House debates

Thursday, 30 November 2023

Bills

Water Amendment (Restoring Our Rivers) Bill 2023; Consideration of Senate Message

1:16 pm

Photo of David LittleproudDavid Littleproud (Maranoa, National Party, Shadow Minister for Agriculture) Share this | Hansard source

This is a sad day for basin communities, with the amendments to this important Water Amendment (Restoring Our Rivers) Bill 2023 that are being sent back. This is a piece of legislation that was first put in train by the member for Watson, and today the 450 gigalitres form a significant part of that. A mistruth that has been espoused by the minister here is that for some reason we have only delivered two gigalitres of the 450 gigalitres. This goes to the very heart of the design of the Murray-Darling Basin plan, the design that the member for Watson actually put in place. He put in place, in 2012, a safety mechanism to protect the social and economic viability of those communities that were going to have an additional 450 gigalitres ripped away from them.

The original plan is 2,750 gigalitres. We have recovered 2,100 gigalitres, and the last element of that can be recovered through infrastructure, not water buybacks. Buybacks destroy communities. They don't destroy farmers; farmers walk away with a check. The communities that are left behind are the ones that are decimated. That's the lack of knowledge and understanding of this plan and its intricacies and its impact, economic and social, on these communities: this minister walked in here yesterday and made it clear that not even one ounce of economic modelling had been done about the cost of this fairytale that she is taking us on, nor about the flow-on effects to our communities. What responsible government takes away the very legislation that they put in place, with appropriate safeguards for the 450 gigalitres of additional water to the plan, and tears that up without any economic modelling for the lives and livelihoods of people living up and down the Basin? Are they just collateral damage sitting at the altar of political expediency, for city members to walk out and say, 'We did something'? Not one ounce of modelling—nothing done to understand exactly the impact of what they are doing in tearing up their very own legislation.

While the member for Watson stands here before me, can I say that we acted in a bipartisan way in delivering the Northern Basin Review and the sustainable diversion limits, and then we were able to get the neutrality test, in agreement with every state, including South Australia. You have torn up that bipartisanship, a plan that was going to be delivered. The 2,750 gigalitres were going to be delivered. This nonsense of 'year 4,000' on the 450 was because of the very safeguards that the member for Watson, who is leaving now, put in place. You are actually tearing up your very own plan, the plan that was there to protect communities.

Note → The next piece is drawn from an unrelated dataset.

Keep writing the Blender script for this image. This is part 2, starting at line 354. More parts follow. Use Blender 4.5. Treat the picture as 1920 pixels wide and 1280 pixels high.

This is the lowest moment for those communities up and down the basin. And you sit here and don't even show respect but show contempt—contempt for them, their future and their livelihoods—without even doing modelling, without even going out to these communities and having the courage of your convictions to eyeball them and to explain your courage of your convictions. No: you made every effort to only invite certain people.